Forum Discussion
Cannot get a secondary signal
ZubbaDubba wrote:I thought this problem of having to reboot to get a secondary signal was fixed? Who knows how often I'll have to check back and see if I still have 5G?
I'm getting 200down/14up now, about a 40-50mb download speed increase since the reboot. Anyway, took the plunge and dumped Comcast a month ago. Fingers crossed T-Mobile keeps upgrading their towers and improving their hardware/firmware.
The problem of having to reboot to get a secondary signal has not been fixed. If you are getting over 100 down on the primary (4G LTE) alone, that means your house is in a specific location where the 4G is good and the gateway just selects the strongest connection.
There is no practical problem in getting 4G instead of 5G, as long as the speed is comparable. In fact, a small minority of people can get faster speeds on 4G instead of 5G, and they would be better off not connecting to the 5G signal.
The people for whom it is a problem are those who get a speed of, let’s say, over 80 on 5G but then when they connect to 4G alone, their speed drops to a few Mbps or much slower anyway.
Although I haven't connected to 4G alone in weeks, partly from finding a gateway placement where I get a strong secondary signal, and partly because it was a very rare problem in the first place. I know that if I had the problem more of not getting 5G, it would have been annoying since my 4G speeds are very slow compared to 5G.
Also, many people, like myself, can get pretty wild speed fluctuations on the same 5G signal pair, but my speed is very rarely going below 100, and quite often it’s over 250, but this is not a problem for me because I do not have five people in the house all downloading or streaming games or 4K smartTV programs at once, as some people do.
I have some personal experience with the band combination switching though, because I do get switching between B2/n41 and B66/n41, and I restart the gateway (via the button on the side) in the morning to get my faster 5G signal pair and it usually sticks to that combination all day.

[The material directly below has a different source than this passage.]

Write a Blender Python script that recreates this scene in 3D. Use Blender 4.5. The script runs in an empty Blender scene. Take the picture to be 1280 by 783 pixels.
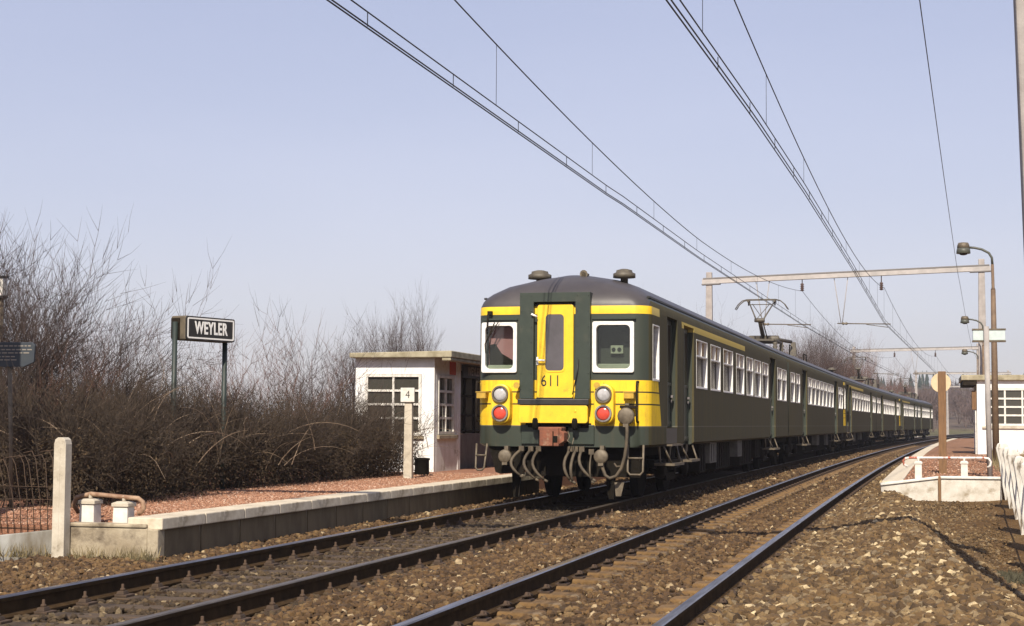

I understand that for you, since your 5G gets you 50Mbps faster, you would prefer that speed, and you can try certain gateway locations where that might be more likely to happen, but often, it’s not something location can fix.
So far, T mobile doesn’t do firmware updates (which are pushed out automatically) very often, and they don’t result in the speed jumps like a new equipment installation at the tower can.
For my first few months of use, I had a peak speed of 190 down, my highest ever speed, and then one morning about 3 weeks ago I was getting speeds of over 200, and have had those every day since, on the same band combination and getting the same signal strength I had from the beginning. Just a few days ago, I hit a new peak speed of 420 down.
I try to keep the comments of people who have terrible problems in perspective, even those who had great speeds for months and then their speed drops to nothing. It's not happening to that many people, or even likely to, just because it is happening to them.
So, having a relatively fast 4G-alone connection at your house can be a good thing, not a problem.